Entre os principais pré-candidatos republicanos, nenhum
construiu um movimento nacional. Apenas McCain disputou a Presidência anteriormente. Dois outros foram governadores de Estados pequenos, e
um foi prefeito de Nova York.
Fred Thompson, que retirou
sua candidatura na última terça-feira, só se assemelha a Reagan por ter sido ator, na série de
TV "Law and Order".
Eles chegaram relativamente
tarde às disputas, e se vêem forçados a tentar montar uma coalizão com base nos grupos desconexos que formam o eleitorado republicano das primárias; para isso, muitas vezes
tentam adoçar seus currículos,
alterando posições e reescrevendo históricos pessoais.
As idéias de Reagan sobre o
livre mercado foram formuladas quando ele foi porta-voz
publicitário da General Electric, nos anos 50 e no começo
dos anos 60; suas opiniões sobre o comunismo tinham por
base sua experiência como líder do Sindicato dos Atores de
Cinema, nos anos 40; e seu senso de ordem social cresceu com
base na desordem crescente
que ele testemunhou nas universidades e cidades da Califórnia nos anos 60.
Quando chegou a eleição de
1980, Reagan era um líder político experiente, e provavelmente o mais eficiente dos oradores do país, o que permitiu
que ele atraísse diferentes eleitorados, dos evangélicos aos
neoconservadores que começavam a emergir.
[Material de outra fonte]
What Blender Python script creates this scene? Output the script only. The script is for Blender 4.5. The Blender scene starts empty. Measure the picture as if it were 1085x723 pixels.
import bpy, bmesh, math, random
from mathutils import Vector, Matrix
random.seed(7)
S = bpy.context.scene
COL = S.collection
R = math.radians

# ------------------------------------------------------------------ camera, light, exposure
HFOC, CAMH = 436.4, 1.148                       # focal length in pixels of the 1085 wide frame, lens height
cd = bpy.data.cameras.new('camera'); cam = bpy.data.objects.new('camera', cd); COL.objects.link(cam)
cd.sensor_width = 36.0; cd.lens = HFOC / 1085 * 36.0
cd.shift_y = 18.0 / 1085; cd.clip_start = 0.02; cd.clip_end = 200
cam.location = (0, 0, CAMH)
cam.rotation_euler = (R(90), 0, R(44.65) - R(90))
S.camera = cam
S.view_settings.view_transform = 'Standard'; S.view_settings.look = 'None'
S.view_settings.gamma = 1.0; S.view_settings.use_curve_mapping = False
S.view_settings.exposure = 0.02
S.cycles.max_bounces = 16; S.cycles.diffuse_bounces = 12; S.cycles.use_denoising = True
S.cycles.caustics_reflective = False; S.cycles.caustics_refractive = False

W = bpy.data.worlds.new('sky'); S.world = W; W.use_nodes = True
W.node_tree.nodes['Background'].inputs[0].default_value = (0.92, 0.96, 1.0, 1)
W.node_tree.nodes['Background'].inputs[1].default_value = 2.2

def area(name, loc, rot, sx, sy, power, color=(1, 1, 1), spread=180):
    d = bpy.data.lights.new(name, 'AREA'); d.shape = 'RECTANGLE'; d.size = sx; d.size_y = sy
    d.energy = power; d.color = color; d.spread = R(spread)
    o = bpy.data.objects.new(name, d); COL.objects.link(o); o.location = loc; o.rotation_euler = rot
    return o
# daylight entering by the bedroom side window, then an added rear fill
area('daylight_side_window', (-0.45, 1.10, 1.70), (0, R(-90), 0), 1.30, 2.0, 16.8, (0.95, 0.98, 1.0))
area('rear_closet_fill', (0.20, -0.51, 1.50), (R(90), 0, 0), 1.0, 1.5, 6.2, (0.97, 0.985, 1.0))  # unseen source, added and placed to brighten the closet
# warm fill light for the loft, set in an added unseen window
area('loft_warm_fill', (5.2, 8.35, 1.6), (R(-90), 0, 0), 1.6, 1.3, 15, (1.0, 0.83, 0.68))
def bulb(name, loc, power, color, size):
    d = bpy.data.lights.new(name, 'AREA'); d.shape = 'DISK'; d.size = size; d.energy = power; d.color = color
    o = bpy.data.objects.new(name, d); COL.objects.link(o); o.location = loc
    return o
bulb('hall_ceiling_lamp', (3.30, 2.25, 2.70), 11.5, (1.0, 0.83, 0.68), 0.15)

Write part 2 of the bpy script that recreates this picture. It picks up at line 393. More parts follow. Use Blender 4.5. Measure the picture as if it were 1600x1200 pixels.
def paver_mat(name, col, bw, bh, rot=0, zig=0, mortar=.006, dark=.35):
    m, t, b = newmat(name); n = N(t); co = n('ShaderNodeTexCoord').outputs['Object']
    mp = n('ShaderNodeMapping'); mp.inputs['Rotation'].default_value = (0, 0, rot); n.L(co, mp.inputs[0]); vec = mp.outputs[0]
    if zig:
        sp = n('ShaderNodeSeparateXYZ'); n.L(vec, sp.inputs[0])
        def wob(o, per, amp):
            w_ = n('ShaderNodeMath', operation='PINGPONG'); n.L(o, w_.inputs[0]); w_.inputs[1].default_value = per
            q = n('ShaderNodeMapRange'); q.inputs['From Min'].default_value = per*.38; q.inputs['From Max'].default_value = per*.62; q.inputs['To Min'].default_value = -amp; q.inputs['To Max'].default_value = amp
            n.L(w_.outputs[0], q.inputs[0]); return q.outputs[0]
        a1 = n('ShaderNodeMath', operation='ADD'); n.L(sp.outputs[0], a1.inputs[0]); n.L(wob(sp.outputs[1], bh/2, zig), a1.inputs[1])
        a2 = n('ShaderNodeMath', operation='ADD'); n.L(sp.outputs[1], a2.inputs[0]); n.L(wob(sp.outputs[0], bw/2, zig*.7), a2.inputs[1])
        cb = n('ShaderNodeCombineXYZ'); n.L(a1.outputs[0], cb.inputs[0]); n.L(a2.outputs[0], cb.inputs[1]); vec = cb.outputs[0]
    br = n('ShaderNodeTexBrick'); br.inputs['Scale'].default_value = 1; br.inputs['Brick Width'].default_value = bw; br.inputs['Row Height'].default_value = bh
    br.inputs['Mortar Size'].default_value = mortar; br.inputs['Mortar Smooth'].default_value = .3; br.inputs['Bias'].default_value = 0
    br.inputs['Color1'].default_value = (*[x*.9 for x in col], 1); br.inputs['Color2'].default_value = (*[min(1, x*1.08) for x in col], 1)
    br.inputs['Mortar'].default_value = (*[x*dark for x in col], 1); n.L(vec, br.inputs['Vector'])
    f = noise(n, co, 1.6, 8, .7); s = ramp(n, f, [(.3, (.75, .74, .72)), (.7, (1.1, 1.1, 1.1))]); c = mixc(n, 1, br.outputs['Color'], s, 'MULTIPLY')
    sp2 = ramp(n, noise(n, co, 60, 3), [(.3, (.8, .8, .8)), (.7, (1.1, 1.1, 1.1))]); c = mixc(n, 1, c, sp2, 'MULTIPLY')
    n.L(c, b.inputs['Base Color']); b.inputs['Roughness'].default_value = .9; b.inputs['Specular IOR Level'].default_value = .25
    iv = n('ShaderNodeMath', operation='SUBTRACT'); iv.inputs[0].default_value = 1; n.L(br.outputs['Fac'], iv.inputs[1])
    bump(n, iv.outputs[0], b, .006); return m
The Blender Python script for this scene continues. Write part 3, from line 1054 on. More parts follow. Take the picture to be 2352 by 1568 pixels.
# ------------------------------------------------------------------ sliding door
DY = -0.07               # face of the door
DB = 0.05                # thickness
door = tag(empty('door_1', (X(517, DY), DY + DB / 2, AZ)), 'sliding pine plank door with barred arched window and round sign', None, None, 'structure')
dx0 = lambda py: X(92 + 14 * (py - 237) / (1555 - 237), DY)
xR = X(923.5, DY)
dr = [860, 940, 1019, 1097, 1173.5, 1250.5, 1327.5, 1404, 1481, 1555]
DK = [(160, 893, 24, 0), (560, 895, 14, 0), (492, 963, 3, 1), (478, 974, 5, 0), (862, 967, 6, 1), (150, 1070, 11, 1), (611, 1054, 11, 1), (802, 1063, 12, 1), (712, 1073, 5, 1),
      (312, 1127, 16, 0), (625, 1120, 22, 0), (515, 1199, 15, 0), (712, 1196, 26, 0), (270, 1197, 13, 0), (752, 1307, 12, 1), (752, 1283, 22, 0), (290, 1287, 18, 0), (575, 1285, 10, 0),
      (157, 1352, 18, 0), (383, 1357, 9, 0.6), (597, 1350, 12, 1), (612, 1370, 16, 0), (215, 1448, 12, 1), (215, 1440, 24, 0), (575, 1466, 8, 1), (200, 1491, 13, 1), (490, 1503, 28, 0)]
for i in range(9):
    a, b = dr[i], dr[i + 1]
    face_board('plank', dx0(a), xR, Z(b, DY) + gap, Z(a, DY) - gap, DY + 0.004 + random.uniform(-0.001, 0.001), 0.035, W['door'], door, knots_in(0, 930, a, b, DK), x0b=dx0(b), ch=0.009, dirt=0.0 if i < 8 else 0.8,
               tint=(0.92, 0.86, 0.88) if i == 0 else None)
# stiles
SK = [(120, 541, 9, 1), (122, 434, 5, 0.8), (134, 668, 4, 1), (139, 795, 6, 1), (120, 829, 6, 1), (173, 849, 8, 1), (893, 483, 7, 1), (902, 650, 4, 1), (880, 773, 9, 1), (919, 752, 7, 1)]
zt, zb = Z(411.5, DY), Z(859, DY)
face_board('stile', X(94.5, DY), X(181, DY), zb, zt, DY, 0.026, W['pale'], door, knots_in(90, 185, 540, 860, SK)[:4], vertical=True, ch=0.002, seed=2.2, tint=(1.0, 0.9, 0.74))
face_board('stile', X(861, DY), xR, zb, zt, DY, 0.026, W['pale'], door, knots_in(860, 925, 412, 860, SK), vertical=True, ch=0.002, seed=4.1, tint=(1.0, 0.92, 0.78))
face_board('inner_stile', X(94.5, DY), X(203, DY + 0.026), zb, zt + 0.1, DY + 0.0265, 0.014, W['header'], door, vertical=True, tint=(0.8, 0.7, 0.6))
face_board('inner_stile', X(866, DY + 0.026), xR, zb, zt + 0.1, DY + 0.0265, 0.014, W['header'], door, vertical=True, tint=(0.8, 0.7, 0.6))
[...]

Ele iniciou a campanha com
um retrospecto conhecido e
exibindo opiniões consistentes
por mais de duas décadas. Seu
currículo incluía sucesso eleitoral no mais populoso Estado
do país e a experiência de duas
campanhas frustradas pela indicação presidencial republicana. Reagan também foi beneficiado por disputar a eleição
contra um oponente impopular, o presidente Jimmy Carter,
e em um período de crise.
Além disso, costumava ser
desconsiderado por seus oponentes e por muitos analistas,
que o rotulavam como ator decadente, ignorante e fantoche
da direita mais furibunda. Morton Kondracke, em artigo na
revista "New Republic" no começo da campanha de 1980, definiu Reagan como "aquele duplo perdedor enrugado, aquele
ex-ator visto como piada".
Talvez os especialistas atuais
também estejam subestimando os candidatos republicanos
deste ano. Quem quer que surja
vitorioso da disputa certamente terá de exibir em alguma medida a persistência que caracterizava Reagan, bem como a
aceitação junto a um eleitorado
primário muito diversificado
em termos geográficos, culturais e políticos.